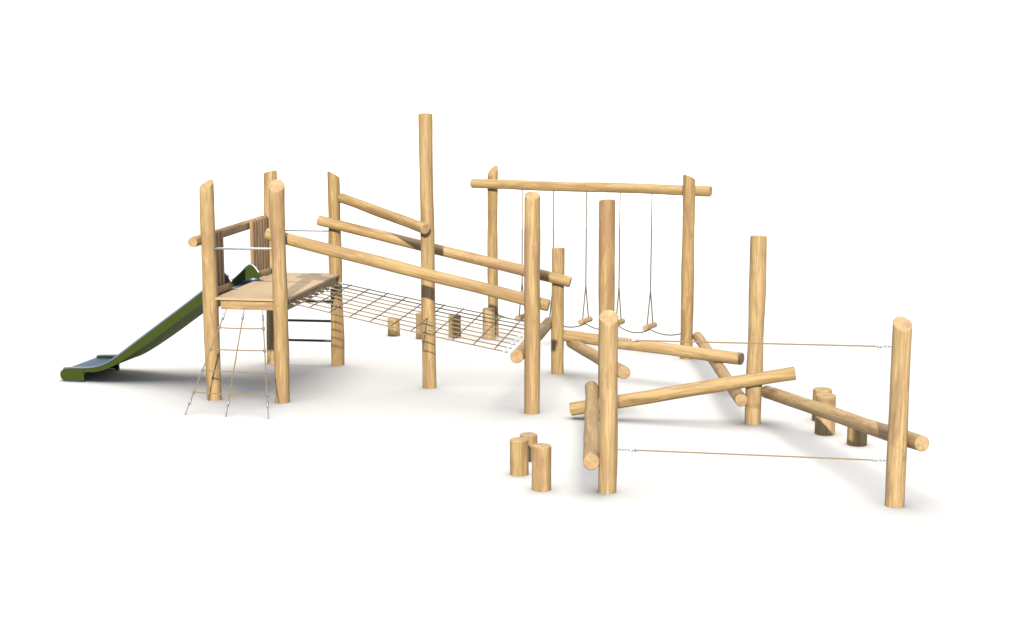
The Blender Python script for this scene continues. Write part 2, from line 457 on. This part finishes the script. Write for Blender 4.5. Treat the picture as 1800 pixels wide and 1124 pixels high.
def slide_bed():
    bm = bmesh.new(); cols = [(.024, .22), (.045, .09), (.075, .02), (.12, 0), (.5, 0), (W - .12, 0), (W - .075, .02), (W - .045, .09), (W - .024, .22)]
    rows = []
    # rounded nose curling under, then the run-out and the slope
    nose = [(.03, .012), (.0, .05), (-.02, .095), (-.012, .14)]
    for s, z in nose: rows.append([bm.verts.new((s, v, z)) for v, _ in cols])
    for s in SS:
        if s < .04: continue
        bz, rz = interp(BED, s), interp(RIM, s)
        e = min(1, (s - .02) / .25)
        rows.append([bm.verts.new((s, v, bz + (max(rz - bz, .01) - .012) * k * min(1.0, e) if k < 1 else bz + (max(rz - bz, .01) - .008) * e)) for v, k in cols])
    for a, b in zip(rows[:-1], rows[1:]):
        for k in range(len(cols) - 1): bm.faces.new((a[k], a[k + 1], b[k + 1], b[k]))
    bmesh.ops.recalc_face_normals(bm, faces=bm.faces)
    r = bmesh.ops.solidify(bm, geom=bm.faces[:], thickness=.008)
    return link('bed', bm, M_BED, slide, MS)
slide_bed()
def side_panel(v0, sgn, s0, s1, name='side_panel', mat=None):
    bm = bmesh.new(); S = [s0] + [s for s in SS if s0 < s < s1] + [s1]; rows = []
    for s in S:
        top = interp(RIM, s) - .006; lo = interp(LOW, s)
        rows.append([bm.verts.new((s, v, z)) for v, z in ((v0, top), (v0, lo), (v0 + sgn * .022, lo), (v0 + sgn * .022, top))])
    m = len(rows[0])
    for a, b in zip(rows[:-1], rows[1:]):
        for k in range(m): bm.faces.new((a[k], a[(k + 1) % m], b[(k + 1) % m], b[k]))
    bm.faces.new(rows[0][::-1]); bm.faces.new(rows[-1])
    return link(name, bm, mat or M_GREEN, slide, MS)
side_panel(0.0, 1, .36, 2.60); side_panel(W, -1, .36, 2.81)
side_panel(-.002, 1, 2.602, 2.79, 'entry_cheek', M_BROWN)  # last stretch of the near panel, its shade painted in
def underside():
    """green sheet closing the slide from below, bounce light put into its colour"""
    bm = bmesh.new(); rows = []
    for s in [q for q in SS if q >= .42]:
        z = interp(LOW, s) + .004
        rows.append([bm.verts.new((s, v, z)) for v in (.023, W - .023)] + [bm.verts.new((s, v, z + .010)) for v in (W - .023, .023)])
    for a, b in zip(rows[:-1], rows[1:]):
        for k in range(4): bm.faces.new((a[k], a[(k + 1) % 4], b[(k + 1) % 4], b[k]))
    bm.faces.new(rows[0][::-1]); bm.faces.new(rows[-1])
    return link('underside_panel', bm, M_GREEN2, slide, MS)
underside()
def nose_cheek(v0):
    bm = bmesh.new(); pts = []
    for k in range(9):
        a = PI / 2 + PI * k / 8; pts.append((.085 + .085 * math.cos(a) * 1.05, .097 + .092 * math.sin(a)))
    pts += [(.385, .005), (.385, .20), (.2, .199)]
    vs = [bm.verts.new((s, v0, z)) for s, z in pts]; f = bm.faces.new(vs)
    r = bmesh.ops.extrude_face_region(bm, geom=[f])
    for v in r['geom']:
        if isinstance(v, bmesh.types.BMVert): v.co.y += .022
    return link('nose_panel', bm, M_GREEN, slide, MS)
nose_cheek(-.004); nose_cheek(W - .018)
M_LIP = simple('slide_edge_steel', (0.20, 0.24, 0.31), 0.42, 1.0, 0.04, 3)
def lip(v0):
    bm = bmesh.new(); pts = [(s, v0, interp(RIM, s) + .004) for s in SS if .04 < s < 2.82]
    tube_path(bm, pts, .014, 10); return link('edge_lip', bm, M_LIP, slide, MS)
lip(.008); lip(W - .008)
def slide_feet():
    for s, v, z in ((.44, W - .10, .165),):
        bm = bmesh.new(); bmesh.ops.create_cube(bm, size=1)
        for q in bm.verts: q.co = Vector((s + q.co.x * .05, v + q.co.y * .06, z / 2 + q.co.z * z))
        bmesh.ops.bevel(bm, geom=bm.edges[:], offset=.005, segments=1, affect='EDGES')
        link('support_leg', bm, M_GREEN, slide, MS)
slide_feet()
bm = bmesh.new(); rod_bm(bm, (.06, -.008, .012), (.34, -.008, .012), .008); link('base_strip', bm, M_BED, slide, MS)

# ------------------------------------------------------------------ rope ladder in front of the tower
ladder = empty('rope_ladder', (-3.85, 18.65, 0), 'tan rope ladder with four rope rungs slanting from the tower deck down to the ground', 'rope ladder')
tops = [(-3.984, 19.60, 1.312), (-3.728, 19.56, 1.325), (-3.467, 19.52, 1.318)]
bots = [(-4.421, 18.755, 0), (-3.847, 18.655, 0), (-3.251, 18.523, 0)]
for t, b in zip(tops, bots):
    rope('side_rope', lerp(t, b, .085), lerp(t, b, .885), .0098, M_ROPE, ladder)
    rod('end_rod', lerp(t, b, -.01), lerp(t, b, .06), .006, M_GALV, ladder)
    ferrule('end_sleeve', lerp(t, b, .05), lerp(t, b, .10), .017, ladder)
    ferrule('end_sleeve', lerp(t, b, .86), lerp(t, b, .905), .017, ladder)
    rod('end_rod', lerp(t, b, .90), lerp(t, b, 1.0), .007, M_GALV, ladder)
for k in (.177, .383, .584, .79):
    l, r = lerp(tops[0], bots[0], k), lerp(tops[2], bots[2], k)
    rope('rung_rope', l, r, .0098, M_ROPE, ladder, sag=.006)
    for p in (l, r):
        dd = Vector(bots[0] if p is l else bots[2]) - Vector(tops[0] if p is l else tops[2]); dd.normalize()
        q = Vector(p); ferrule('clamp', q - dd * .022, q + dd * .022, .019, ladder)

# ------------------------------------------------------------------ cargo net
net = empty('cargo_net', (-1.4, 20.3, 0), 'long sloping rope net stretched from the tower deck down to a low round log', 'rope net')
nl0 = Vector((-3.12, 19.72, 1.385)); nl1 = Vector((-2.745, 22.10, 1.345)); nr0 = Vector((.015, 18.95, .810)); nr1 = Vector((.445, 21.50, .775))
for i in range(9):
    a = nl0.lerp(nl1, i / 8); b = nr0.lerp(nr1, i / 8); u = (b - a).normalized()
    m = M_NET if i < 8 else M_GROPE  # farthest rope darker: shadow of the logs put into its colour
    rope('long_rope', a.lerp(b, .035), a.lerp(b, .962), .0100, m, net, sag=.012)
    rod('end_rod', a - u * .05, a.lerp(b, .02), .006, M_GALV, net, 8)
    ferrule('end_sleeve', a.lerp(b, .016), a.lerp(b, .040), .012, net)
    ferrule('end_sleeve', a.lerp(b, .955), a.lerp(b, .976), .012, net)
    rod('end_rod', a.lerp(b, .975), b + u * .01, .006, M_GALV, net, 8)
for k in range(10):
    t0 = .094 + .0918 * k; t1 = .071 + .0924 * k
    s0 = Vector((0, 0, -.012 * 4 * t0 * (1 - t0) + .012)); s1 = Vector((0, 0, -.012 * 4 * t1 * (1 - t1) + .012))
    p = nl0.lerp(nr0, t0) + s0; q = nl1.lerp(nr1, t1) + s1
    rope('cross_rope', p, q, .0095, M_NET, net)
    for i in range(9):
        ball('knot', p.lerp(q, i / 8) + Vector((0, 0, -.006)), .015, M_NET, net, 1)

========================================

Written problem: Extract the full listing above verbatim; pictures are to be left out of the copy.

Answer to the exercise:
The Blender Python script for this scene continues. Write part 2, from line 457 on. This part finishes the script. Write for Blender 4.5. Treat the picture as 1800 pixels wide and 1124 pixels high.
def slide_bed():
    bm = bmesh.new(); cols = [(.024, .22), (.045, .09), (.075, .02), (.12, 0), (.5, 0), (W - .12, 0), (W - .075, .02), (W - .045, .09), (W - .024, .22)]
    rows = []
    # rounded nose curling under, then the run-out and the slope
    nose = [(.03, .012), (.0, .05), (-.02, .095), (-.012, .14)]
    for s, z in nose: rows.append([bm.verts.new((s, v, z)) for v, _ in cols])
    for s in SS:
        if s < .04: continue
        bz, rz = interp(BED, s), interp(RIM, s)
        e = min(1, (s - .02) / .25)
        rows.append([bm.verts.new((s, v, bz + (max(rz - bz, .01) - .012) * k * min(1.0, e) if k < 1 else bz + (max(rz - bz, .01) - .008) * e)) for v, k in cols])
    for a, b in zip(rows[:-1], rows[1:]):
        for k in range(len(cols) - 1): bm.faces.new((a[k], a[k + 1], b[k + 1], b[k]))
    bmesh.ops.recalc_face_normals(bm, faces=bm.faces)
    r = bmesh.ops.solidify(bm, geom=bm.faces[:], thickness=.008)
    return link('bed', bm, M_BED, slide, MS)
slide_bed()
def side_panel(v0, sgn, s0, s1, name='side_panel', mat=None):
    bm = bmesh.new(); S = [s0] + [s for s in SS if s0 < s < s1] + [s1]; rows = []
    for s in S:
        top = interp(RIM, s) - .006; lo = interp(LOW, s)
        rows.append([bm.verts.new((s, v, z)) for v, z in ((v0, top), (v0, lo), (v0 + sgn * .022, lo), (v0 + sgn * .022, top))])
    m = len(rows[0])
    for a, b in zip(rows[:-1], rows[1:]):
        for k in range(m): bm.faces.new((a[k], a[(k + 1) % m], b[(k + 1) % m], b[k]))
    bm.faces.new(rows[0][::-1]); bm.faces.new(rows[-1])
    return link(name, bm, mat or M_GREEN, slide, MS)
side_panel(0.0, 1, .36, 2.60); side_panel(W, -1, .36, 2.81)
side_panel(-.002, 1, 2.602, 2.79, 'entry_cheek', M_BROWN)  # last stretch of the near panel, its shade painted in
def underside():
    """green sheet closing the slide from below, bounce light put into its colour"""
    bm = bmesh.new(); rows = []
    for s in [q for q in SS if q >= .42]:
        z = interp(LOW, s) + .004
        rows.append([bm.verts.new((s, v, z)) for v in (.023, W - .023)] + [bm.verts.new((s, v, z + .010)) for v in (W - .023, .023)])
    for a, b in zip(rows[:-1], rows[1:]):
        for k in range(4): bm.faces.new((a[k], a[(k + 1) % 4], b[(k + 1) % 4], b[k]))
    bm.faces.new(rows[0][::-1]); bm.faces.new(rows[-1])
    return link('underside_panel', bm, M_GREEN2, slide, MS)
underside()
def nose_cheek(v0):
    bm = bmesh.new(); pts = []
    for k in range(9):
        a = PI / 2 + PI * k / 8; pts.append((.085 + .085 * math.cos(a) * 1.05, .097 + .092 * math.sin(a)))
    pts += [(.385, .005), (.385, .20), (.2, .199)]
    vs = [bm.verts.new((s, v0, z)) for s, z in pts]; f = bm.faces.new(vs)
    r = bmesh.ops.extrude_face_region(bm, geom=[f])
    for v in r['geom']:
        if isinstance(v, bmesh.types.BMVert): v.co.y += .022
    return link('nose_panel', bm, M_GREEN, slide, MS)
nose_cheek(-.004); nose_cheek(W - .018)
M_LIP = simple('slide_edge_steel', (0.20, 0.24, 0.31), 0.42, 1.0, 0.04, 3)
def lip(v0):
    bm = bmesh.new(); pts = [(s, v0, interp(RIM, s) + .004) for s in SS if .04 < s < 2.82]
    tube_path(bm, pts, .014, 10); return link('edge_lip', bm, M_LIP, slide, MS)
lip(.008); lip(W - .008)
def slide_feet():
    for s, v, z in ((.44, W - .10, .165),):
        bm = bmesh.new(); bmesh.ops.create_cube(bm, size=1)
        for q in bm.verts: q.co = Vector((s + q.co.x * .05, v + q.co.y * .06, z / 2 + q.co.z * z))
        bmesh.ops.bevel(bm, geom=bm.edges[:], offset=.005, segments=1, affect='EDGES')
        link('support_leg', bm, M_GREEN, slide, MS)
slide_feet()
bm = bmesh.new(); rod_bm(bm, (.06, -.008, .012), (.34, -.008, .012), .008); link('base_strip', bm, M_BED, slide, MS)

# ------------------------------------------------------------------ rope ladder in front of the tower
ladder = empty('rope_ladder', (-3.85, 18.65, 0), 'tan rope ladder with four rope rungs slanting from the tower deck down to the ground', 'rope ladder')
tops = [(-3.984, 19.60, 1.312), (-3.728, 19.56, 1.325), (-3.467, 19.52, 1.318)]
bots = [(-4.421, 18.755, 0), (-3.847, 18.655, 0), (-3.251, 18.523, 0)]
for t, b in zip(tops, bots):
    rope('side_rope', lerp(t, b, .085), lerp(t, b, .885), .0098, M_ROPE, ladder)
    rod('end_rod', lerp(t, b, -.01), lerp(t, b, .06), .006, M_GALV, ladder)
    ferrule('end_sleeve', lerp(t, b, .05), lerp(t, b, .10), .017, ladder)
    ferrule('end_sleeve', lerp(t, b, .86), lerp(t, b, .905), .017, ladder)
    rod('end_rod', lerp(t, b, .90), lerp(t, b, 1.0), .007, M_GALV, ladder)
for k in (.177, .383, .584, .79):
    l, r = lerp(tops[0], bots[0], k), lerp(tops[2], bots[2], k)
    rope('rung_rope', l, r, .0098, M_ROPE, ladder, sag=.006)
    for p in (l, r):
        dd = Vector(bots[0] if p is l else bots[2]) - Vector(tops[0] if p is l else tops[2]); dd.normalize()
        q = Vector(p); ferrule('clamp', q - dd * .022, q + dd * .022, .019, ladder)

# ------------------------------------------------------------------ cargo net
net = empty('cargo_net', (-1.4, 20.3, 0), 'long sloping rope net stretched from the tower deck down to a low round log', 'rope net')
nl0 = Vector((-3.12, 19.72, 1.385)); nl1 = Vector((-2.745, 22.10, 1.345)); nr0 = Vector((.015, 18.95, .810)); nr1 = Vector((.445, 21.50, .775))
for i in range(9):
    a = nl0.lerp(nl1, i / 8); b = nr0.lerp(nr1, i / 8); u = (b - a).normalized()
    m = M_NET if i < 8 else M_GROPE  # farthest rope darker: shadow of the logs put into its colour
    rope('long_rope', a.lerp(b, .035), a.lerp(b, .962), .0100, m, net, sag=.012)
    rod('end_rod', a - u * .05, a.lerp(b, .02), .006, M_GALV, net, 8)
    ferrule('end_sleeve', a.lerp(b, .016), a.lerp(b, .040), .012, net)
    ferrule('end_sleeve', a.lerp(b, .955), a.lerp(b, .976), .012, net)
    rod('end_rod', a.lerp(b, .975), b + u * .01, .006, M_GALV, net, 8)
for k in range(10):
    t0 = .094 + .0918 * k; t1 = .071 + .0924 * k
    s0 = Vector((0, 0, -.012 * 4 * t0 * (1 - t0) + .012)); s1 = Vector((0, 0, -.012 * 4 * t1 * (1 - t1) + .012))
    p = nl0.lerp(nr0, t0) + s0; q = nl1.lerp(nr1, t1) + s1
    rope('cross_rope', p, q, .0095, M_NET, net)
    for i in range(9):
        ball('knot', p.lerp(q, i / 8) + Vector((0, 0, -.006)), .015, M_NET, net, 1)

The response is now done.